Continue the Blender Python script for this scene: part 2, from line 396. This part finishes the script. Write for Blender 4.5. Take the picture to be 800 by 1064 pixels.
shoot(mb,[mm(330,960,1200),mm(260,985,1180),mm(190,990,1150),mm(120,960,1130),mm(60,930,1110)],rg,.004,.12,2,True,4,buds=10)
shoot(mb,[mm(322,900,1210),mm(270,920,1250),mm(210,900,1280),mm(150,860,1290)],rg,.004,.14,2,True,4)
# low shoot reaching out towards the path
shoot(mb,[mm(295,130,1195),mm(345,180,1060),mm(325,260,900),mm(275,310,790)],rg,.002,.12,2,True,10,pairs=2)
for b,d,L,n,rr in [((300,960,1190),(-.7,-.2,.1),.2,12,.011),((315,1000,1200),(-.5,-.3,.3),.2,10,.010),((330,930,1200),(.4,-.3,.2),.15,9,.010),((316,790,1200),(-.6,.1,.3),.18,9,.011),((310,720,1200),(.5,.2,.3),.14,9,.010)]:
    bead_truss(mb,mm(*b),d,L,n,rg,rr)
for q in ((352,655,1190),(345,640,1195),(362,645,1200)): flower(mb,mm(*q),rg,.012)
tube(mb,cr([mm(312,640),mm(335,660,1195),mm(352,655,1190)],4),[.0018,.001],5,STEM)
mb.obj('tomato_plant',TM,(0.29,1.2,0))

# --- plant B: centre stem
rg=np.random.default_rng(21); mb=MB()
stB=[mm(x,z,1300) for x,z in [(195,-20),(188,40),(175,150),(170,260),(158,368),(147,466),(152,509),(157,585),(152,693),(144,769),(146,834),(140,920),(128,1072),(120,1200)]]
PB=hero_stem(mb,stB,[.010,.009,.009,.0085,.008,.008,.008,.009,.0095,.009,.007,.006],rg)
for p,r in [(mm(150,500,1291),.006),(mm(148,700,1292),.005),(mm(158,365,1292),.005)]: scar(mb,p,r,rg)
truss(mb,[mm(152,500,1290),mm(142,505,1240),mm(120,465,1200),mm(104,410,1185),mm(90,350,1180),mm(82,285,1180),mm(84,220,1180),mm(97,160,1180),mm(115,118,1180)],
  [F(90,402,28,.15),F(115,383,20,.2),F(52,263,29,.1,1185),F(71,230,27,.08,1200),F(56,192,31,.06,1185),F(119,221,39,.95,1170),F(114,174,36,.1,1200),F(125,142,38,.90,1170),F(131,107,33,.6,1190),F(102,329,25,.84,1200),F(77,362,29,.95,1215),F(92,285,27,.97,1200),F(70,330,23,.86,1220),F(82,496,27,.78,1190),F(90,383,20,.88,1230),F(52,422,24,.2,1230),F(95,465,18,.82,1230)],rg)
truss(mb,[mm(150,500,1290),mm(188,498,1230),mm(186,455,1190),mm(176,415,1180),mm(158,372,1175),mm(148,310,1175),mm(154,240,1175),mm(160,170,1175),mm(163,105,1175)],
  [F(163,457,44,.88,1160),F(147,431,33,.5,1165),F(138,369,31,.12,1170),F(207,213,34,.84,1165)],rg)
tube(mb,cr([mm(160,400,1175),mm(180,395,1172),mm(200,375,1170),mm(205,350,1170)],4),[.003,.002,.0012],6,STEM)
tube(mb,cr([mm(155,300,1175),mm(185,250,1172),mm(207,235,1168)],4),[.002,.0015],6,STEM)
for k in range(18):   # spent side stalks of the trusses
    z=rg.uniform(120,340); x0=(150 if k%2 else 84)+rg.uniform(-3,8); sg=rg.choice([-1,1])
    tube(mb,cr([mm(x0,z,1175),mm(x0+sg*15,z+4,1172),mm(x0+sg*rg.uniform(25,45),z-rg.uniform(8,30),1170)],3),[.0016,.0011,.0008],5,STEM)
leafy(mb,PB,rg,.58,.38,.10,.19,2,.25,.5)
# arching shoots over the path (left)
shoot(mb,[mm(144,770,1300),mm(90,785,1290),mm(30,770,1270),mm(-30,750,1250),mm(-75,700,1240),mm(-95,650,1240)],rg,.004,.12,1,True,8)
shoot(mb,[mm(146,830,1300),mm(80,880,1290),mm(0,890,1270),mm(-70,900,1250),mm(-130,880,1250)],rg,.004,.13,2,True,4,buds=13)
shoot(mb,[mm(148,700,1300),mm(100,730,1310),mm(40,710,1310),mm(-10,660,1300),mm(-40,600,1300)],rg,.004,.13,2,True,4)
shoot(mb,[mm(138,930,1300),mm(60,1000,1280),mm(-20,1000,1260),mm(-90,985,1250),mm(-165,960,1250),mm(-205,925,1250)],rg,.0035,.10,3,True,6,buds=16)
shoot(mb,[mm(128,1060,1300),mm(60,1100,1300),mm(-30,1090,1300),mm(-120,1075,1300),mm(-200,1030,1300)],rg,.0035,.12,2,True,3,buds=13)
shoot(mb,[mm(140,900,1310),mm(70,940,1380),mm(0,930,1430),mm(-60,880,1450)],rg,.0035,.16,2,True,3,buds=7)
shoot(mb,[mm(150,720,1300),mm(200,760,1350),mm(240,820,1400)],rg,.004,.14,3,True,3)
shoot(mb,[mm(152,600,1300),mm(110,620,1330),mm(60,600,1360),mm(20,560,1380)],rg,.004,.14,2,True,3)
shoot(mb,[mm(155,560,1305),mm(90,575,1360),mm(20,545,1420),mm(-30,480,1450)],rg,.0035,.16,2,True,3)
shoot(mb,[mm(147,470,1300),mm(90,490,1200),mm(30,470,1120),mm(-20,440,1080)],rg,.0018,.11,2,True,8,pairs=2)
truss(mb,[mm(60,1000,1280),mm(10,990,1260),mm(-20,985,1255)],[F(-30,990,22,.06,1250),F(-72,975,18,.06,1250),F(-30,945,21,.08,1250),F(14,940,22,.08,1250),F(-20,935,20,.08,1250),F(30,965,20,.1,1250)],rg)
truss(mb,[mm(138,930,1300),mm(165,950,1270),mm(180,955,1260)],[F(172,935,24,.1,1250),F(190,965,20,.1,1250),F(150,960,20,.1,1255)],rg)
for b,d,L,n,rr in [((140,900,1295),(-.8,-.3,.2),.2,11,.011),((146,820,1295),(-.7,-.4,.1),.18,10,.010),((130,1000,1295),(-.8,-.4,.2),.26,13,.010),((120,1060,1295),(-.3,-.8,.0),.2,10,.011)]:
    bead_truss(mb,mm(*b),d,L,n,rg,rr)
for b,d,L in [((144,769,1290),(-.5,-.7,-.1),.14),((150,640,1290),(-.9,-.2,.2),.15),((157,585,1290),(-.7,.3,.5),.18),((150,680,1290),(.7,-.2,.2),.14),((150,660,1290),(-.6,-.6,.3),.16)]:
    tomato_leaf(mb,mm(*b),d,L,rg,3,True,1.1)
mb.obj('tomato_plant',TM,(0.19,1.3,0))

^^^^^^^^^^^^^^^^

**Given instruction**
Return the full listing, character for character.

**Solved exercise**
Continue the Blender Python script for this scene: part 2, from line 396. This part finishes the script. Write for Blender 4.5. Take the picture to be 800 by 1064 pixels.
shoot(mb,[mm(330,960,1200),mm(260,985,1180),mm(190,990,1150),mm(120,960,1130),mm(60,930,1110)],rg,.004,.12,2,True,4,buds=10)
shoot(mb,[mm(322,900,1210),mm(270,920,1250),mm(210,900,1280),mm(150,860,1290)],rg,.004,.14,2,True,4)
# low shoot reaching out towards the path
shoot(mb,[mm(295,130,1195),mm(345,180,1060),mm(325,260,900),mm(275,310,790)],rg,.002,.12,2,True,10,pairs=2)
for b,d,L,n,rr in [((300,960,1190),(-.7,-.2,.1),.2,12,.011),((315,1000,1200),(-.5,-.3,.3),.2,10,.010),((330,930,1200),(.4,-.3,.2),.15,9,.010),((316,790,1200),(-.6,.1,.3),.18,9,.011),((310,720,1200),(.5,.2,.3),.14,9,.010)]:
    bead_truss(mb,mm(*b),d,L,n,rg,rr)
for q in ((352,655,1190),(345,640,1195),(362,645,1200)): flower(mb,mm(*q),rg,.012)
tube(mb,cr([mm(312,640),mm(335,660,1195),mm(352,655,1190)],4),[.0018,.001],5,STEM)
mb.obj('tomato_plant',TM,(0.29,1.2,0))

# --- plant B: centre stem
rg=np.random.default_rng(21); mb=MB()
stB=[mm(x,z,1300) for x,z in [(195,-20),(188,40),(175,150),(170,260),(158,368),(147,466),(152,509),(157,585),(152,693),(144,769),(146,834),(140,920),(128,1072),(120,1200)]]
PB=hero_stem(mb,stB,[.010,.009,.009,.0085,.008,.008,.008,.009,.0095,.009,.007,.006],rg)
for p,r in [(mm(150,500,1291),.006),(mm(148,700,1292),.005),(mm(158,365,1292),.005)]: scar(mb,p,r,rg)
truss(mb,[mm(152,500,1290),mm(142,505,1240),mm(120,465,1200),mm(104,410,1185),mm(90,350,1180),mm(82,285,1180),mm(84,220,1180),mm(97,160,1180),mm(115,118,1180)],
  [F(90,402,28,.15),F(115,383,20,.2),F(52,263,29,.1,1185),F(71,230,27,.08,1200),F(56,192,31,.06,1185),F(119,221,39,.95,1170),F(114,174,36,.1,1200),F(125,142,38,.90,1170),F(131,107,33,.6,1190),F(102,329,25,.84,1200),F(77,362,29,.95,1215),F(92,285,27,.97,1200),F(70,330,23,.86,1220),F(82,496,27,.78,1190),F(90,383,20,.88,1230),F(52,422,24,.2,1230),F(95,465,18,.82,1230)],rg)
truss(mb,[mm(150,500,1290),mm(188,498,1230),mm(186,455,1190),mm(176,415,1180),mm(158,372,1175),mm(148,310,1175),mm(154,240,1175),mm(160,170,1175),mm(163,105,1175)],
  [F(163,457,44,.88,1160),F(147,431,33,.5,1165),F(138,369,31,.12,1170),F(207,213,34,.84,1165)],rg)
tube(mb,cr([mm(160,400,1175),mm(180,395,1172),mm(200,375,1170),mm(205,350,1170)],4),[.003,.002,.0012],6,STEM)
tube(mb,cr([mm(155,300,1175),mm(185,250,1172),mm(207,235,1168)],4),[.002,.0015],6,STEM)
for k in range(18):   # spent side stalks of the trusses
    z=rg.uniform(120,340); x0=(150 if k%2 else 84)+rg.uniform(-3,8); sg=rg.choice([-1,1])
    tube(mb,cr([mm(x0,z,1175),mm(x0+sg*15,z+4,1172),mm(x0+sg*rg.uniform(25,45),z-rg.uniform(8,30),1170)],3),[.0016,.0011,.0008],5,STEM)
leafy(mb,PB,rg,.58,.38,.10,.19,2,.25,.5)
# arching shoots over the path (left)
shoot(mb,[mm(144,770,1300),mm(90,785,1290),mm(30,770,1270),mm(-30,750,1250),mm(-75,700,1240),mm(-95,650,1240)],rg,.004,.12,1,True,8)
shoot(mb,[mm(146,830,1300),mm(80,880,1290),mm(0,890,1270),mm(-70,900,1250),mm(-130,880,1250)],rg,.004,.13,2,True,4,buds=13)
shoot(mb,[mm(148,700,1300),mm(100,730,1310),mm(40,710,1310),mm(-10,660,1300),mm(-40,600,1300)],rg,.004,.13,2,True,4)
shoot(mb,[mm(138,930,1300),mm(60,1000,1280),mm(-20,1000,1260),mm(-90,985,1250),mm(-165,960,1250),mm(-205,925,1250)],rg,.0035,.10,3,True,6,buds=16)
shoot(mb,[mm(128,1060,1300),mm(60,1100,1300),mm(-30,1090,1300),mm(-120,1075,1300),mm(-200,1030,1300)],rg,.0035,.12,2,True,3,buds=13)
shoot(mb,[mm(140,900,1310),mm(70,940,1380),mm(0,930,1430),mm(-60,880,1450)],rg,.0035,.16,2,True,3,buds=7)
shoot(mb,[mm(150,720,1300),mm(200,760,1350),mm(240,820,1400)],rg,.004,.14,3,True,3)
shoot(mb,[mm(152,600,1300),mm(110,620,1330),mm(60,600,1360),mm(20,560,1380)],rg,.004,.14,2,True,3)
shoot(mb,[mm(155,560,1305),mm(90,575,1360),mm(20,545,1420),mm(-30,480,1450)],rg,.0035,.16,2,True,3)
shoot(mb,[mm(147,470,1300),mm(90,490,1200),mm(30,470,1120),mm(-20,440,1080)],rg,.0018,.11,2,True,8,pairs=2)
truss(mb,[mm(60,1000,1280),mm(10,990,1260),mm(-20,985,1255)],[F(-30,990,22,.06,1250),F(-72,975,18,.06,1250),F(-30,945,21,.08,1250),F(14,940,22,.08,1250),F(-20,935,20,.08,1250),F(30,965,20,.1,1250)],rg)
truss(mb,[mm(138,930,1300),mm(165,950,1270),mm(180,955,1260)],[F(172,935,24,.1,1250),F(190,965,20,.1,1250),F(150,960,20,.1,1255)],rg)
for b,d,L,n,rr in [((140,900,1295),(-.8,-.3,.2),.2,11,.011),((146,820,1295),(-.7,-.4,.1),.18,10,.010),((130,1000,1295),(-.8,-.4,.2),.26,13,.010),((120,1060,1295),(-.3,-.8,.0),.2,10,.011)]:
    bead_truss(mb,mm(*b),d,L,n,rg,rr)
for b,d,L in [((144,769,1290),(-.5,-.7,-.1),.14),((150,640,1290),(-.9,-.2,.2),.15),((157,585,1290),(-.7,.3,.5),.18),((150,680,1290),(.7,-.2,.2),.14),((150,660,1290),(-.6,-.6,.3),.16)]:
    tomato_leaf(mb,mm(*b),d,L,rg,3,True,1.1)
mb.obj('tomato_plant',TM,(0.19,1.3,0))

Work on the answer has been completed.